Ron Davies - The Kitchen Tapes

Meeshdes Music



Ron Davies may not be a name you are too familiar with but chances are you have listened to and enjoyed his songs through the years without even knowing from whom they originated. The elder brother of acclaimed Nashville-based singer-songwriter Gail Davies, Ron has had his songs recorded by such diverse acts as David Bowie, Randy Travis, Helen Reddy, the Nitty Gritty Dirt Band, Anne Murray, Three Dog Night, Dobie Gray, Kevin Welch, Vince Gill, Jerry Jeff Walker, Ricky Skaggs, Joe Cocker, Long John Baldry, Dave Edmunds, Merry Clayton, Maria Muldaur, and of course his more well-known sister, Gail Davies.

A genius of rhyme and melody, Ron has been called ‘the quintessential poet’ and ‘the songwriter’s writer.’ Best-known for his gritty, blues standard, It Ain’t Easy, recorded by rock band Three Dog Night and later included on David Bowie’s landmark ZIGGY STARDUST album, Ron Davies was deeply rooted in the country music tradition but branching out as far afield as rough-edged blues and soul stirrings. A passionate songwriter, he brings an eloquent sense of desolation to these mainly sad and obviously personal songs, imparting a sweetness to them that most performers can only hint at.

As the title suggests, these are home-recorded songs, mainly just Ron’s voice and guitar, with occasional harmony vocals and the addition of Dobro or slide guitar, to produce a very personal somewhat melancholic mood. The result is an album built around one core and essential element: great songwriting. Ron possessed the kind of soulful edgy voice that the mostly soul-laced material calls for. His casual, drawling way of singing lends itself to the late-night blue-hued vibe of This Time With You.
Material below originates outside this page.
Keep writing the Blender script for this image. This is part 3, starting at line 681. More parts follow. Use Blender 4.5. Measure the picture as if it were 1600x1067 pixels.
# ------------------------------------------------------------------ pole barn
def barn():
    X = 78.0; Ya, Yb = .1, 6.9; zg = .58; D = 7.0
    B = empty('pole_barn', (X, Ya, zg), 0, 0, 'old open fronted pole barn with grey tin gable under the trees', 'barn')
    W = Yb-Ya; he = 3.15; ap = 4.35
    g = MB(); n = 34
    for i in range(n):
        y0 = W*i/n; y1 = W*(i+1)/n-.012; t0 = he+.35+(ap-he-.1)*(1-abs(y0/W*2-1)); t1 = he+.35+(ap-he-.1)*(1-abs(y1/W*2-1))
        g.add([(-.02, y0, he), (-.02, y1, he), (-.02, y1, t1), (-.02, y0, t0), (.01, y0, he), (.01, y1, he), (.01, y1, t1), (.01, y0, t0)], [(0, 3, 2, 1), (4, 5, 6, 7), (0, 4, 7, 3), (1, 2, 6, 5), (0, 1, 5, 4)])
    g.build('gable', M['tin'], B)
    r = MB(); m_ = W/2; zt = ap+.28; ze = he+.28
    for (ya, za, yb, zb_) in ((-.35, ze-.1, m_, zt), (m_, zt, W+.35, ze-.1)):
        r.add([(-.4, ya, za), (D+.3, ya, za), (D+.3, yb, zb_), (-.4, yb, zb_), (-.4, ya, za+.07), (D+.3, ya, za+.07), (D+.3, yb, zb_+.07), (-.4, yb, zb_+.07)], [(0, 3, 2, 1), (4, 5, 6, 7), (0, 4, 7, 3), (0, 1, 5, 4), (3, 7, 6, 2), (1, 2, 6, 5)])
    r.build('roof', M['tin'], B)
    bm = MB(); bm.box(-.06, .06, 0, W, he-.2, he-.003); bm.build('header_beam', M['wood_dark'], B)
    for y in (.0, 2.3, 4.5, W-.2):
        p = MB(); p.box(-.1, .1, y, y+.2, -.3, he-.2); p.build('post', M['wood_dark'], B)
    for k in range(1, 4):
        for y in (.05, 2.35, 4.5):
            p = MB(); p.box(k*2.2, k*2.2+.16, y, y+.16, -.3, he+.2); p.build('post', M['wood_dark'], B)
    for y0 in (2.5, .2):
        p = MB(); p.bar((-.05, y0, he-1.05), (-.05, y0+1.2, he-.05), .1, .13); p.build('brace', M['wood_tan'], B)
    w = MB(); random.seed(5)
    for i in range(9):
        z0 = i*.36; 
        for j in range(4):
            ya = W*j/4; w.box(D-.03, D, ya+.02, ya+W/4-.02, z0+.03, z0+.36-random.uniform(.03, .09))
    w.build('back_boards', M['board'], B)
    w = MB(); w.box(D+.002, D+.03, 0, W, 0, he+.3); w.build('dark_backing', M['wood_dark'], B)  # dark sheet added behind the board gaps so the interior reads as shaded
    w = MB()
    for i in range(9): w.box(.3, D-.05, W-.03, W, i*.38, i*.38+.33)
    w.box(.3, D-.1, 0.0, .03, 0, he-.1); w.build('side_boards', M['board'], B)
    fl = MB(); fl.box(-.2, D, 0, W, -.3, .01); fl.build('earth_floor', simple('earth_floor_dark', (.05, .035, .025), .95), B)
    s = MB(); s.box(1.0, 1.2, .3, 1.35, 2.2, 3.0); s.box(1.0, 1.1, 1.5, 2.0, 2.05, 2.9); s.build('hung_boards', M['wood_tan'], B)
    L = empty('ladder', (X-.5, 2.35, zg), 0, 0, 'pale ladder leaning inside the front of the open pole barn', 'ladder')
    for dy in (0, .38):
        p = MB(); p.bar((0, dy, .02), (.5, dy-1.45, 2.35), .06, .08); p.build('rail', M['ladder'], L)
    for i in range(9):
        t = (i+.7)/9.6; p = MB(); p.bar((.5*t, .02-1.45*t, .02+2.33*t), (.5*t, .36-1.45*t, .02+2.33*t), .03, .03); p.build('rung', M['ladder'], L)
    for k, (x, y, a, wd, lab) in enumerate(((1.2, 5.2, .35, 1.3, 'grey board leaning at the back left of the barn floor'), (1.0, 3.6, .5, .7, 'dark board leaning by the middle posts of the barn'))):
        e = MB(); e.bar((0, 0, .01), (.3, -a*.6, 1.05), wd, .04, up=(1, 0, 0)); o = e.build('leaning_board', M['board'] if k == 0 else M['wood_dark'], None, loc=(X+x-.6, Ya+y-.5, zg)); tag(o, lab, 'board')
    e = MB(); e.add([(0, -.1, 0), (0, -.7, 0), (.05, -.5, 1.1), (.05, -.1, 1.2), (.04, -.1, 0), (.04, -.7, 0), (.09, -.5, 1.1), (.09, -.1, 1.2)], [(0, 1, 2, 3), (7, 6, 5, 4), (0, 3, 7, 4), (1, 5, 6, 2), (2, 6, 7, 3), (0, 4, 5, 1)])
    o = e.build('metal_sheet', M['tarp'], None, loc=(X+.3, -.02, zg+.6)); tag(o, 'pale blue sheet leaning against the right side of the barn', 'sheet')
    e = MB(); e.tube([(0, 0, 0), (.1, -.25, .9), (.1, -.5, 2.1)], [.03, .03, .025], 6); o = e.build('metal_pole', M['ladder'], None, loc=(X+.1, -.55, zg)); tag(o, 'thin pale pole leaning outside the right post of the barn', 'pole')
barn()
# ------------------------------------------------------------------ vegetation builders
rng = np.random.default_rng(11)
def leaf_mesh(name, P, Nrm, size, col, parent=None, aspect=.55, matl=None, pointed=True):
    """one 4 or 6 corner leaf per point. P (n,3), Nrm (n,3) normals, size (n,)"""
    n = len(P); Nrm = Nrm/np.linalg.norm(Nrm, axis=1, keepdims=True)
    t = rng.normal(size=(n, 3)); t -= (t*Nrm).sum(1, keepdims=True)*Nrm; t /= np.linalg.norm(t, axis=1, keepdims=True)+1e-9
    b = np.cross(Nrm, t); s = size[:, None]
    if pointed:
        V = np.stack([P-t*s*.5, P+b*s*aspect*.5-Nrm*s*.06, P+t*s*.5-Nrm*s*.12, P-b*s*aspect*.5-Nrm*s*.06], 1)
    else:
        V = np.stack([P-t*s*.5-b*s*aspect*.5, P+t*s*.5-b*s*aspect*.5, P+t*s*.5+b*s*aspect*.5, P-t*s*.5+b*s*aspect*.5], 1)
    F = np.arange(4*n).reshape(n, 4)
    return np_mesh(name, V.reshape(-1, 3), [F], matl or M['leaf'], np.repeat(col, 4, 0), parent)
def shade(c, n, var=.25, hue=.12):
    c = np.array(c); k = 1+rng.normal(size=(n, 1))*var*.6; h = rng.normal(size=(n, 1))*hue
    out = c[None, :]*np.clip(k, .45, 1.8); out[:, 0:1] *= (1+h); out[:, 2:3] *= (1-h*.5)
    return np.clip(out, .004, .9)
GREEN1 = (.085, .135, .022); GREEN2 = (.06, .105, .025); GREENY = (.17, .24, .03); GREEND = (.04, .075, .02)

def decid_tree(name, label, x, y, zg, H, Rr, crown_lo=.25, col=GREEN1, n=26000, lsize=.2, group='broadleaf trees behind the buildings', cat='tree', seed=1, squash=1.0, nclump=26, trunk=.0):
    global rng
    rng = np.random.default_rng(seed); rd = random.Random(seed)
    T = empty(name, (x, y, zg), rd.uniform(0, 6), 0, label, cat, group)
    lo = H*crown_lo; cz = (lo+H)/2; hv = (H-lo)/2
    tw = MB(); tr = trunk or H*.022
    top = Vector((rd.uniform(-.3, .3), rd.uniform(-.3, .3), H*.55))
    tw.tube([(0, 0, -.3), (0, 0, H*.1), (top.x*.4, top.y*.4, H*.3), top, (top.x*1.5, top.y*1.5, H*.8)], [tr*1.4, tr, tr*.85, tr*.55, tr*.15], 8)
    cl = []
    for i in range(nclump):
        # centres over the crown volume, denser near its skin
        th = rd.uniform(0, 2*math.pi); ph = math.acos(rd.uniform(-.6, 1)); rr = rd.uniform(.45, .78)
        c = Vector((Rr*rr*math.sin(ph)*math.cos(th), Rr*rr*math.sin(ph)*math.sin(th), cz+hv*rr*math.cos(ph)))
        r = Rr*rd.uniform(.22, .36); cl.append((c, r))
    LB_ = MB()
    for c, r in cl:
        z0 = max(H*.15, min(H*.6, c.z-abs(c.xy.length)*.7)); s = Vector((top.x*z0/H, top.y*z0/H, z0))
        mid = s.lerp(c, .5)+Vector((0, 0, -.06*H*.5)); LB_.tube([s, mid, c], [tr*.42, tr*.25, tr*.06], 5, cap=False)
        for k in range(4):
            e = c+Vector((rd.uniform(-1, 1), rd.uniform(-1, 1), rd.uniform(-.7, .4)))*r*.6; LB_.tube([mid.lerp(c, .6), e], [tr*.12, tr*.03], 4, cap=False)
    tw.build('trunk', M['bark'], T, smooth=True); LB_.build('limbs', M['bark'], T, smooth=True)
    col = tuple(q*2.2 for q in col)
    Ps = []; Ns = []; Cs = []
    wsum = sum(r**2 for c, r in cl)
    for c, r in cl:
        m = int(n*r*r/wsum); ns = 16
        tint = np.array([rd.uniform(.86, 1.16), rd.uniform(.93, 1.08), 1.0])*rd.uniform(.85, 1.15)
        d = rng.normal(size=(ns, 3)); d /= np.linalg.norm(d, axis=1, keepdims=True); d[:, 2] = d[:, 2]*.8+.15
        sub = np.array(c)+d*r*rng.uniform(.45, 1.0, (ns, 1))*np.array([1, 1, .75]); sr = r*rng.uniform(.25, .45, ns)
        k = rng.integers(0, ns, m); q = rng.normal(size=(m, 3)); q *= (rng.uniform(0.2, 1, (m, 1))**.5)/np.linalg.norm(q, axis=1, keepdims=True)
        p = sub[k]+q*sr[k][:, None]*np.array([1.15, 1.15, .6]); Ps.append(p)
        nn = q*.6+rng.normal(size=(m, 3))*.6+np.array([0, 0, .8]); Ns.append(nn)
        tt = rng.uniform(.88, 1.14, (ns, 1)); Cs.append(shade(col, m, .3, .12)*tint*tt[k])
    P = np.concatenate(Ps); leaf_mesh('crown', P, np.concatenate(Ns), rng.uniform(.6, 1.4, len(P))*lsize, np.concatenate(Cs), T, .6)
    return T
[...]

Sparse Dobro sets the scene for Mixin’ With The Rain as Ron, in his lower register gets raspy and deliciously dangerous, in the upper taut and insistent. My Heart Won’t Let Go ­has echoes of early Willie Nelson, circa 1962, both in his Ron’s vocal phrasing and the confessional lyrics.

Gail Davies duets on the wondrous Falling Out Of Love, the pair’s Everly-styled harmonies, the simple reflective song and acoustic-laced arrangement are all quite refreshing. There’s a great Jimmie Rodgers’ vibe to Where You Been Tonight, at any moment I expected Ron to break out into a ‘blue yodel,’ he comes close as his voice almost cracks into a ragged falsetto. He wrote So Long Old Friend for his writing and drinking buddy Townes Van Zandt, shortly after the Texas troubadour passed away. Deeply heartfelt and intrinsically personal, this is another laid-back gem: Pure Ron Davies; bluesy and heartfelt, but very accessible. Being of a certain age, I easily related to Home From The Sea, a softly sung reflective ballad about a rich and busy life full of great memories that can be recalled at anytime by an older man who’s ready to put down roots. Gail steps in to add harmonies to Hold That Train, an old-school country tale with more than a hint of the Louvins or the Delmores.

There are so many other great songs in this 22-track collection that showcase Ron Davies’ creative songwriting and rootsy delivery. There are a lot of artists with little talent, who’ve got a lot of credits. Ron Davies had a lot of talent, but little credits. This a quiet gem that grows and grows in stature with repeated playing. Upon peeling back the surface layers, one finds that Ron Davies was indeed an artist with his own one-of-a-kind voice set inside songs that explore his own compelling life story. As an avid listener of great music, I can never ask or want for anything more than that.